God Save the Queens

Elizabeth, Virginie, Paloma et les autres.

Du drame, du cash, du glam. Retour sur un été historique.

“Que la meilleure drag-queen gagne !”

J’ai toujours été fascinée par les drag-queens. Leur assurance et leurs cils de 3 km. Il m’est arrivé de croiser ces êtres exubérants au cours de mes tribulations parisiennes. Très intimidée, je n’osais leur parler. Cela me paraissait comme un monde de rêve inaccessible que je laissais à la nuit.

Pourtant, un ami ne cessait de me prêcher la bonne parole. Le drag (acronyme pour “dressed as a girl”) est un art ouvert à tou·tes, popularisé par le passionnant show TV américain RuPaul’s Drag Race : une compétition de drag-queens relevant des défis (mode, playback, danse, comédie, etc). Et puis, la version française a débarqué sur le service public fin juin. Un triomphe. Comme moi, des millions de spectateurs ébahis découvrent ces reines dans des performances “lé-gen-daires” sur scène. Mais également en coulisses, où une fois l’armure retirée, les artistes racontent leurs parcours de vie chahutés par l’homophobie et les drames personnels.

Et si, à la fin, une seule est couronnée (la géniale Paloma), toutes ont gagné le pari de partager cet univers de liberté, de tolérance et d’acceptation de l’autre. Alors, “Au glam citoyen·nes !”

Sous les dorures, des reines révolutionnaires.

Chère Virginie,

Je te fais cette lettre, que tu liras peut-être.

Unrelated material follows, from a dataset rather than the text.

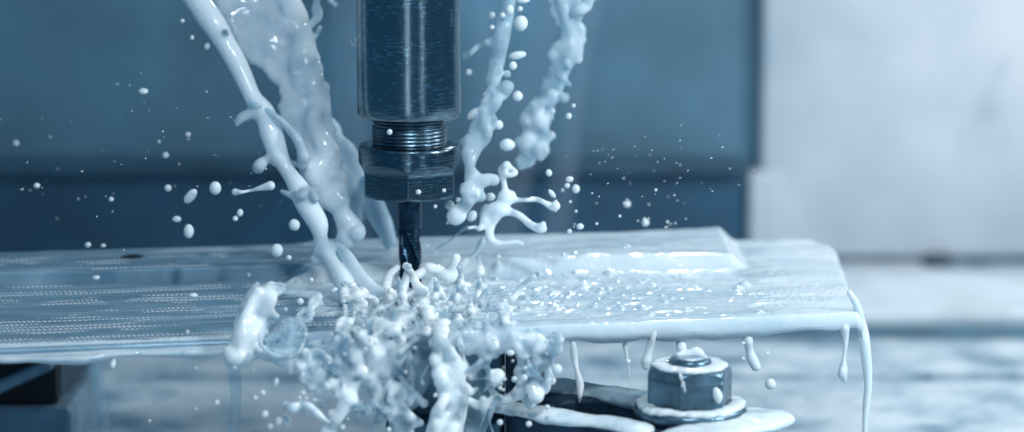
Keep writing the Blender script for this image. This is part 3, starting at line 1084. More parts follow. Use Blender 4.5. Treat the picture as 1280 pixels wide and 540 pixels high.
j = link('coolant_jet', q.mesh('coolant_jet', 0.003, 14), M['jet'])
tag(j, 'knotted white coolant rope falling close along the right side of the spindle', 'coolant jet')

q = Liquid(0.007, 0.0042)
q.rope([(640, -20, 8), (634, 10, 8), (629, 35, 10), (623, 62, 10), (619, 85, 10), (615, 100, 8)], .24, jit=.12)
q.rope([(618, 50, 4.5), (608, 53, 4), (598, 57, 4), (588, 66, 4), (582, 69, 5)], .24)
tag(link('coolant_sheet', q.mesh('coolant_sheet', .003, 14), M['film']), 'see-through coolant ribbon above the knotted rope right of the spindle', 'coolant sheet')

yr2 = .34
q = Liquid(0.008, 0.0042)
q.lace([(690, -30), (752, -30), (738, 8), (724, 24), (726, 50), (720, 78), (706, 84), (690, 76), (694, 60), (704, 44), (698, 26), (690, 10)], yr2, th=.34, scale=20, r0=3.0, rim=2.6, vein=2.4, dy=.05, seed=70, feather=8)
q.rope([(702, 0, 6), (706, 24, 4.5), (714, 44, 7), (715, 62, 6), (708, 76, 6), (712, 84, 4)], yr2 - .03, jit=.2)
q.rope([(738, -10, 6), (730, 8, 7), (720, 14, 5)], yr2 - .03, jit=.2)
q.rope([(712, 56, 9), (700, 66, 9), (690, 68, 5)], yr2)
q.rope([(706, 76, 6), (711, 82, 5)], yr2)
q.rope([(700, 92, 7), (707, 102, 4.5), (712, 106, 2.5)], yr2)
q.rope([(690, 118, 6), (700, 120, 5), (706, 123, 4), (708, 119, 3)], yr2)
q.lace([(668, 122), (686, 124), (684, 150), (688, 172), (676, 188), (662, 200), (652, 186), (660, 160), (662, 140)], yr2, th=.28, scale=20, r0=2.2, rim=2.4, vein=2.4, dy=.05, seed=71, feather=8)
q.rope([(688, 124, 5), (676, 131, 5), (674, 148, 9), (679, 160, 6), (682, 168, 6), (690, 170, 6.5)], yr2, jit=.15)
q.rope([(670, 128, 4), (664, 133, 5), (656, 148, 6), (660, 154, 4)], yr2)
q.rope([(672, 152, 8), (666, 168, 8), (660, 180, 9), (668, 184, 9), (677, 182, 6)], yr2, jit=.15)
q.rope([(676, 195, 6), (682, 189, 6)], yr2)
q.rope([(655, 178, 6), (648, 177, 4)], yr2)
tag(link('coolant_jet', q.mesh('coolant_jet', .005, 12), M['jet']), 'ragged lumpy coolant stream at the top, rightmost of all the jets', 'coolant jet')
q = Liquid(0.008, 0.0045)
q.sheet([(694, 76), (712, 80), (704, 105), (692, 128), (676, 140), (672, 130), (680, 105)], yr2 + .02, 6, 4.5, seed=4)
q.sheet([(668, 160), (684, 150), (680, 180), (664, 205), (650, 212), (646, 200), (656, 190)], yr2 + .02, 5, 4.5, seed=6)
tag(link('coolant_sheet', q.mesh('coolant_sheet', .004, 14), M['film']), 'thin coolant web joining the lumps of the rightmost jet', 'coolant sheet')

# branching splash at right
ys = lambda u, v: .06 - .10 * (v - 200) / 100
q = Liquid(0.006, 0.0038)
q.ball(635, 202, 9, ys(635, 202) + .05)
q.rope([(633, 207, 6), (628, 213, 5.5), (629, 224, 3.5), (631, 236, 4), (631, 246, 8), (628, 254, 8), (618, 262, 9), (610, 270, 8), (606, 277, 6)], ys, jit=.08)
q.rope([(634, 246, 6), (640, 243, 4)], ys)
q.rope([(634, 250, 6), (646, 250, 3), (658, 250, 2.6), (670, 249, 3.2), (680, 253, 3), (690, 258, 5), (694, 257.5, 6.5)], ys, jit=.06)
q.rope([(616, 264, 8), (630, 264, 5.5), (642, 266, 4.5), (652, 271, 4.2), (662, 280, 4.8), (672, 285, 5.2), (679, 286, 4.5)], ys, jit=.05)
q.rope([(676, 284, 3), (679, 280, 3)], ys)
q.rope([(620, 268, 7), (614, 282, 5), (612, 296, 6), (618, 303, 5), (632, 304, 3.6), (645, 303, 4), (652, 305, 3)], ys, jit=.06)
q.rope([(606, 276, 4), (600, 286, 3), (594, 284, 2), (586, 285, 2)], ys)
q.rope([(640, 212, 4), (644, 216, 4), (638, 219, 3), (631, 217, 4)], ys)
tag(link('coolant_splash', q.mesh('coolant_splash'), M['milk']), 'branching antler of coolant flung up right of the cutter', 'coolant splash')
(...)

Si tu as le temps. Je suis de celles et ceux qui te surnomment “Queen Virginie Despentes. Qui piétinent devant la librairie un 17 août pour se procurer Cher connard. Fébriles, en manque depuis Vernon Subutex.

Pour moi, le coup de foudre avec ta plume remonte au début des années 2000 sur le plateau de l’émission de Thierry Ardisson. Lui, grivois et amusé; toi, stoïque et impériale. J’avais quinze ans. Coincée dans ma bulle d’adolescence provinciale, je ne comprenais pas tout. Mais je ressentais l’essentiel : tu renversais l’establishment littéraire, tu inventais une langue, tu t’appropriais des mots jamais utilisés par une femme à l’écrit, tu donnais une voix à celles qui avaient trop longtemps fermé leurs gueules.

Depuis, j’ai presque tout dévoré (je fais durer le plaisir comme avec une boîte de chocolats). Te lire, c’est ne plus être seule dans ce monde complexe. Car sous les punchlines trash, il y a toujours cet amour que tu as pour le genre humain. Tu parles à tout le monde, la preuve : tout le monde en parle.

“On se construit toujours dans la décennie dans laquelle on a eu vingt ans.”

Cher connard, Virginie Despentes.

“Never explain, never complain.”

Voilà une formule que ma grand-mère aurait pu piquer à LA reine. C’est d’ailleurs chez ma mamie qu’enfant, je liais connaissance avec la famille royale en me plongeant dans les magazines people qui trônaient dans le salon. Époque Diana. Autant dire que j’ai été rapidement accrochée par ce véritable roman-photo. Du Netflix avant The Crown.

Qu’on l’aime ou qu’on la déteste, Elizabeth II, disparue le 8 septembre dernier, était une icône de la pop culture. Films, chansons, romans, biographies autorisées ou non : tout a été dit sur la souveraine sans qu’elle-même, muselée par son devoir de réserve, ne s’exprime jamais.

Reste ces fameux carnets de cuir noir gardés au fond d’un coffre. Ils contiennent son journal intime tenu tous les jours depuis ses jeunes années, un rituel avant le coucher auquel Sa Majesté ne dérogeait jamais. Je l’imagine s’épancher sur le papier à propos de ses Prime Ministers et des chefs d’États qui ne devaient pas toujours être sa cup of tea, ainsi que sur son encombrante famille et le monde entier qu’elle a traversé en 70 ans de règne. La publication serait à coup sûr un best-seller, une véritable Opération Tonnerre.